The Fourteenth Amendment to the United States Constitution provides, in relevant part, that "no State shall . . . deny to persons within its jurisdiction the equal protection of the laws." "Economic regulations - i.e., those burdening one's property rights - have traditionally been afforded only rational relation scrutiny under the Equal Protection Clause." Clajon, 70 F.3d at 1556, 1580. Additionally, "when social or economic legislation is at issue, the Equal Protection Clause allows the States wide latitude, and the Constitution presumes that even improvident decisions will eventually be rectified by the democratic processes." City of Cleburne v. Cleburne Living Center, Inc., 473 U.S. 432, 105 S.Ct. 3249, 3254, 87 L.Ed.2d 313 (1985). An economic regulation will be presumed constitutional unless it "rests on grounds wholly irrelevant to the achievement of the State's objective." Heller v. Doe, 509 U.S. 312, 113 S.Ct. 2637, 2645, 125 L.Ed.2d 257 (1993). "Moreover, the state need not articulate its actual objective behind the scheme or submit evidence to support the rationality of the regulation, provided we [the court] can conceive of facts which reasonably justify the classification at issue." FCC v. Beach Communications, Inc., 508 US. 307, 113 S.Ct. 2096, 2101-03, 124 L.Ed.2d 211 (1993). "The Equal Protection Clause is not meant to be a tool to second-guess legislative policies or to invalidate classification schemes simply because they 'are not made with mathematical nicety or because in practice [they] result in some equality.'" Clajon, 70 F.3d at 1581 quoting Dandridge v. Williams, 397 U.S. 471, 90 S.Ct. 1153, 25 L.Ed.2d 491 (1970). Finally, the Kansas Supreme Court has recently held:
"Equal protection of the law does not require the State to choose between attacking every aspect of public danger or not attacking any part of the danger at all. As we said in Manzanares v. Bell, 214 Kan. 589, 615, P.2d 1291 (1974): '[T]he legislative authority. . . is not bound to extend its regulations to all cases which it might possibly reach. The legislature 'is free to recognize degrees of harm and it may confine its restrictions to those classes of cases where the need is deemed to be the clearest.'" In the Matter of the Care and Treatment of Kenneth M. Hay, No. 74,112 (Jan. 30, 1998)
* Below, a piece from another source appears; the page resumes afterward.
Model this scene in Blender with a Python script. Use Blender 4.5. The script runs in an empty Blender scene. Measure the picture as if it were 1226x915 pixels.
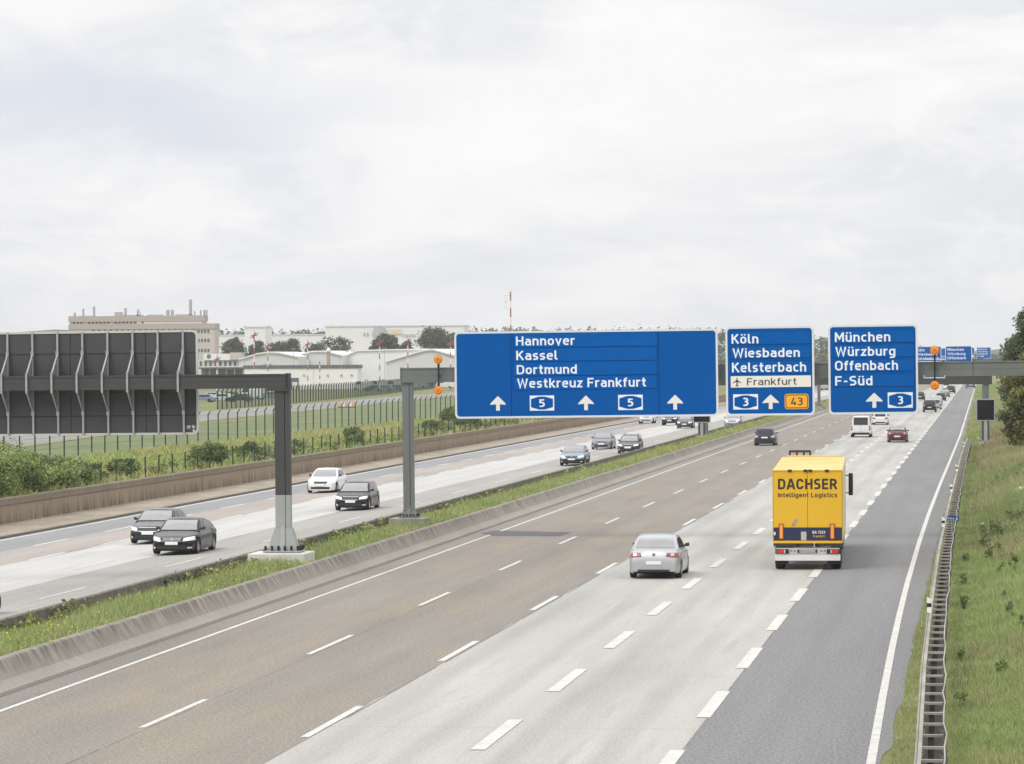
import bpy, bmesh, math, random
import numpy as np
from mathutils import Vector, Matrix
from mathutils.bvhtree import BVHTree

random.seed(7); RNG = np.random.default_rng(7)
scene = bpy.context.scene
col = scene.collection
PI = math.pi

# ------------------------------------------------------------------ camera numbers (road runs along +Y, z up, metres)
IMG_W, IMG_H = 1226, 915
FPX = 4228.0
CAM_H = 7.57
YAW = math.atan(565 / FPX)
ROLL = math.radians(0.3)
PITCH = math.atan((431.0 - 457.5) / FPX)
_F = Vector((-math.sin(YAW) * math.cos(PITCH), math.cos(YAW) * math.cos(PITCH), math.sin(PITCH)))
_R0 = Vector((math.cos(YAW), math.sin(YAW), 0)); _U0 = _R0.cross(_F)
_R = _R0 * math.cos(ROLL) - _U0 * math.sin(ROLL)
_U = _U0 * math.cos(ROLL) + _R0 * math.sin(ROLL)
CAM = Vector((0, 0, CAM_H))

def at(x, y, Y):
    """world point on the plane Y=const seen at photo pixel x, y"""
    d = _F + _R * ((x - IMG_W / 2) / FPX) + _U * ((IMG_H / 2 - y) / FPX)
    return CAM + d * (Y / d.y)

def zleft(X):
    """height of the far carriageway, which falls away to the left"""
    return -max(0.0, (-25.6 - X)) * 0.033

# ------------------------------------------------------------------ object helpers
def tag(o, label=None, cat=None, group=None, kind=None):
    if label: o['label'] = label
    if cat: o['category'] = cat
    if group: o['group'] = group
    if kind: o['kind'] = kind
    return o

def empty(name, loc=(0, 0, 0), rz=0.0, label=None, cat=None, group=None):
    o = bpy.data.objects.new(name, None); col.objects.link(o)
    o.empty_display_size = 0.3
    o.location = loc; o.rotation_euler = (0, 0, rz)
    return tag(o, label, cat, group)

def children(o):
    return [c for c in bpy.data.objects if c.parent == o]

def copy_tree(o, parent=None):
    c = o.copy(); col.objects.link(c)
    if parent is not None: c.parent = parent
    for ch in children(o): copy_tree(ch, c)
    return c

def link_mesh(name, me, parent=None, mats=()):
    o = bpy.data.objects.new(name, me); col.objects.link(o)
    if not me.materials:
        for m in (mats if isinstance(mats, (list, tuple)) else [mats]): me.materials.append(m)
    if parent is not None: o.parent = parent
    return o

class MB:
    """collects faces, then becomes ONE mesh object"""
    def __init__(s): s.v = []; s.f = []; s.mi = []; s.m = 0
    def add(s, vs, fs):
        b = len(s.v); s.v += [tuple(v) for v in vs]
        for f in fs: s.f.append(tuple(b + i for i in f)); s.mi.append(s.m)
        return s
    def quad(s, a, b, c, d): return s.add([a, b, c, d], [(0, 1, 2, 3)])
    def box(s, x0, x1, y0, y1, z0, z1):
        return s.add([(x0,y0,z0),(x1,y0,z0),(x1,y1,z0),(x0,y1,z0),(x0,y0,z1),(x1,y0,z1),(x1,y1,z1),(x0,y1,z1)],
                     [(3,2,1,0),(4,5,6,7),(0,1,5,4),(1,2,6,5),(2,3,7,6),(3,0,4,7)])
    def hexa(s, bot, top):
        return s.add(list(bot) + list(top), [(3,2,1,0),(4,5,6,7),(0,1,5,4),(1,2,6,5),(2,3,7,6),(3,0,4,7)])
    def tube(s, p0, p1, r0, r1=None, n=8, caps=True):
        r1 = r0 if r1 is None else r1
        p0 = Vector(p0); p1 = Vector(p1); d = (p1 - p0).normalized()
        a = d.orthogonal().normalized(); b = d.cross(a)
        vs = []
        for p, r in ((p0, r0), (p1, r1)):
            for i in range(n):
                t = 2 * PI * i / n; vs.append(p + a * (r * math.cos(t)) + b * (r * math.sin(t)))
        fs = [(i, (i + 1) % n, n + (i + 1) % n, n + i) for i in range(n)]
        if caps: fs += [tuple(range(n - 1, -1, -1)), tuple(range(n, 2 * n))]
        return s.add(vs, fs)
    def bar(s, p0, p1, w, h):
        """rectangular bar, w sideways, h upwards"""
        p0 = Vector(p0); p1 = Vector(p1); d = (p1 - p0).normalized()
        up = Vector((0, 0, 1)) if abs(d.z) < .95 else Vector((0, 1, 0))
        a = d.cross(up).normalized() * (w / 2); b = a.cross(d).normalized() * (h / 2)
        return s.hexa([p0 - a - b, p0 + a - b, p0 + a + b, p0 - a + b], [p1 - a - b, p1 + a - b, p1 + a + b, p1 - a + b])
    def prism(s, poly, y0, y1):
        """polygon in (x, z), extruded from y0 to y1 (outline counter-clockwise seen from -y)"""
        n = len(poly)
        vs = [(x, y0, z) for x, z in poly] + [(x, y1, z) for x, z in poly]
        fs = [tuple(range(n)), tuple(range(2 * n - 1, n - 1, -1))] + [(i, n + i, n + (i + 1) % n, (i + 1) % n) for i in range(n)]
        return s.add(vs, fs)
    def extrude_y(s, prof, ys):
        """open profile in (x, z) swept along y"""
        n = len(prof); vs = [(x, y, z) for y in ys for x, z in prof]
        fs = [(j * n + i, j * n + i + 1, (j + 1) * n + i + 1, (j + 1) * n + i) for j in range(len(ys) - 1) for i in range(n - 1)]
        return s.add(vs, fs)
    def build(s, name, mats, parent=None, smooth=None, recalc=True, bevel=0):
        me = bpy.data.meshes.new(name); me.from_pydata(s.v, [], s.f)
        for m in (mats if isinstance(mats, (list, tuple)) else [mats]): me.materials.append(m)
        if any(s.mi): me.polygons.foreach_set('material_index', s.mi)
        if recalc or bevel:
            bm = bmesh.new(); bm.from_mesh(me)
            if bevel:
                bmesh.ops.bevel(bm, geom=[e for e in bm.edges if len(e.link_faces) == 2 and e.calc_face_angle(0) > .6], offset=bevel, segments=2, affect='EDGES', profile=.5)
            bmesh.ops.recalc_face_normals(bm, faces=bm.faces)
            bm.to_mesh(me); bm.free()
        me.update()
        if smooth is not None:
            me.polygons.foreach_set('use_smooth', [True] * len(me.polygons)); me.set_sharp_from_angle(angle=math.radians(smooth))
        return link_mesh(name, me, parent)

def raw_mesh(name, verts, faces_flat, nside, mats, parent=None, mat_idx=None, smooth=False):
    """fast mesh from numpy arrays; every face has nside corners"""
    me = bpy.data.meshes.new(name)
    nv = len(verts); nf = len(faces_flat) // nside
    me.vertices.add(nv); me.vertices.foreach_set('co', np.asarray(verts, np.float32).ravel())
    me.loops.add(nf * nside); me.loops.foreach_set('vertex_index', np.asarray(faces_flat, np.int32))
    me.polygons.add(nf)
    me.polygons.foreach_set('loop_start', np.arange(0, nf * nside, nside, dtype=np.int32))
    for m in (mats if isinstance(mats, (list, tuple)) else [mats]): me.materials.append(m)
    if mat_idx is not None: me.polygons.foreach_set('material_index', np.asarray(mat_idx, np.int32))
    if smooth: me.polygons.foreach_set('use_smooth', np.ones(nf, bool))
    me.update(calc_edges=True); me.validate()
    return link_mesh(name, me, parent)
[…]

Based on this analysis, the answers to your equal protection questions are as follows:
1. The Legislature may enact legislation that regulates only one species of animals (i.e. hogs) and does not address other animals that may be located in a confined facility without violating the Equal Protection Clause as long as there is a rational basis for doing so.
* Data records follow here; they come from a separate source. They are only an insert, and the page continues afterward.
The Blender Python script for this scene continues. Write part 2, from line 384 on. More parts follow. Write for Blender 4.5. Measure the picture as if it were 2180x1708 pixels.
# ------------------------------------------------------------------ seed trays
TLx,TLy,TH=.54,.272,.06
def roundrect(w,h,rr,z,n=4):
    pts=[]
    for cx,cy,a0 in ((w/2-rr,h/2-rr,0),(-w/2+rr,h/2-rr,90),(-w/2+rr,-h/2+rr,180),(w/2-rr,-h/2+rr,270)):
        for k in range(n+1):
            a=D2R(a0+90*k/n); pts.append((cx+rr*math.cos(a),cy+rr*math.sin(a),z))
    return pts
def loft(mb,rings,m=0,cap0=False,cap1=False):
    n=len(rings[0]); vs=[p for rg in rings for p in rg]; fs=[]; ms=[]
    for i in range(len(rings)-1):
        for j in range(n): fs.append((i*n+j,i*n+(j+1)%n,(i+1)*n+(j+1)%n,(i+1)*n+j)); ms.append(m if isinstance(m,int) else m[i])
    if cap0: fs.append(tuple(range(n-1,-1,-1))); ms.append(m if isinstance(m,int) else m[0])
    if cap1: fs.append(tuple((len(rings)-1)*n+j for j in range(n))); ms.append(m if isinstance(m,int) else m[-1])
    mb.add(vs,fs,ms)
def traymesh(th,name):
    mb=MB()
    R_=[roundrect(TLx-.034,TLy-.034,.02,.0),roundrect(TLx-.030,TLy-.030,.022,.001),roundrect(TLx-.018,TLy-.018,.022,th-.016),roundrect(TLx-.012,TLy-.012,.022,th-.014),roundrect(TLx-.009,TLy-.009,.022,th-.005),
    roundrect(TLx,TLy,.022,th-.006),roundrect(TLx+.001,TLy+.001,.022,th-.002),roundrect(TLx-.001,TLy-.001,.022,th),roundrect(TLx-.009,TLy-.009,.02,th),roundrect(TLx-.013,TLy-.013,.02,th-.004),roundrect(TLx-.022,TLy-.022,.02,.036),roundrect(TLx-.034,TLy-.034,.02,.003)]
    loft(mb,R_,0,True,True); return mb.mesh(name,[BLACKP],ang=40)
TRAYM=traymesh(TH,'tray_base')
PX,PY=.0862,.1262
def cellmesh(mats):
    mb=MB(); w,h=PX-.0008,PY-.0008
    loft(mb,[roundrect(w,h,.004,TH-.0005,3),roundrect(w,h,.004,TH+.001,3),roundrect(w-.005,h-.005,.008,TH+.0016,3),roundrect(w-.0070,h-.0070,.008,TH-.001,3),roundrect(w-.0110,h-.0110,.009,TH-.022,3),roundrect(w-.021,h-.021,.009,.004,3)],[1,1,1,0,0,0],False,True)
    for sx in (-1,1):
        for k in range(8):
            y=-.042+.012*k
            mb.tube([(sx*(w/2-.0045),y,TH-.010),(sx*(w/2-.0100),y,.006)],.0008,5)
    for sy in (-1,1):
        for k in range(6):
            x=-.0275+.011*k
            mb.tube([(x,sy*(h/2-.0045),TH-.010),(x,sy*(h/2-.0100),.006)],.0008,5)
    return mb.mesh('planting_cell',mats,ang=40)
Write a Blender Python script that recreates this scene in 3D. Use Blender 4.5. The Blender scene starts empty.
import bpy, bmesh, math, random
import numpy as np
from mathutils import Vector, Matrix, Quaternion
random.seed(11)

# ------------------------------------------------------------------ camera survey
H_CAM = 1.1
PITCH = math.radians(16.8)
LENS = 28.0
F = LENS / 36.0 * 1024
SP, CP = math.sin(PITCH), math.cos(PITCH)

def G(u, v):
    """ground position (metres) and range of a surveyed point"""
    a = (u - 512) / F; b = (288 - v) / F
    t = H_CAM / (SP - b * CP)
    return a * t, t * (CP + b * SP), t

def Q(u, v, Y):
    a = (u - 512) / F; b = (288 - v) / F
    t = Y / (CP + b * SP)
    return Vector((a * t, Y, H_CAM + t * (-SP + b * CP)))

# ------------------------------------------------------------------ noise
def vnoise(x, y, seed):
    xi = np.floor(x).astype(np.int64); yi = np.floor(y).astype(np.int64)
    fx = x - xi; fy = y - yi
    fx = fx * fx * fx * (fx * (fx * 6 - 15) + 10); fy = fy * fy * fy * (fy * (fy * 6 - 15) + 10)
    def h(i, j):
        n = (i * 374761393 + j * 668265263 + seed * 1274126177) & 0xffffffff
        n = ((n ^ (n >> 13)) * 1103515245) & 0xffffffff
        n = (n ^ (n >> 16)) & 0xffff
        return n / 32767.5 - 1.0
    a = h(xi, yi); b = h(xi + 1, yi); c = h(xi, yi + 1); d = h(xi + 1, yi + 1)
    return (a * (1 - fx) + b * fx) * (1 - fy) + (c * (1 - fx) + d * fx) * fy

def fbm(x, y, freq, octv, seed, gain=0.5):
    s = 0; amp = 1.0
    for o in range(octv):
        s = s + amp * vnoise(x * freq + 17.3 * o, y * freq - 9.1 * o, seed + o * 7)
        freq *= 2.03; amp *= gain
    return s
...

2. The Legislature may enact legislation that regulates the establishment of lagoons as they pertain to only one species of animals (i.e. hogs) and does not address lagoon systems of other species such as cattle or humans without violating the Equal Protection Clause as long as there is a rational basis for doing so.
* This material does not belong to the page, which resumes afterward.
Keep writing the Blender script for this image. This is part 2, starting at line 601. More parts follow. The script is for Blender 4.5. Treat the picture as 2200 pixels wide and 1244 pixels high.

3. A moratorium on the permitting of new facilities with lagoons by KDHE does not also need to include a moratorium on the renewal or expansion of permits of facilities with lagoons to be constitutional under the Equal Protection Clause as long as there is a rational basis for the exclusion of renewal or expansion permits.
4. Equal protection considerations do not necessarily require a moratorium to take into consideration the number of animals already in a community and the animals proximity to one another.
5. Under equal protection considerations, a board of county commissioners may establish a maximum number of animal units allowed in a confined feeding facility using any basis which is rational, that is, relevant to the achievement of a legitimate county objective. [Please note that this response has not taken into account any other legal considerations which may be applicable, such as the authority of counties to regulate confined feeding facilities.]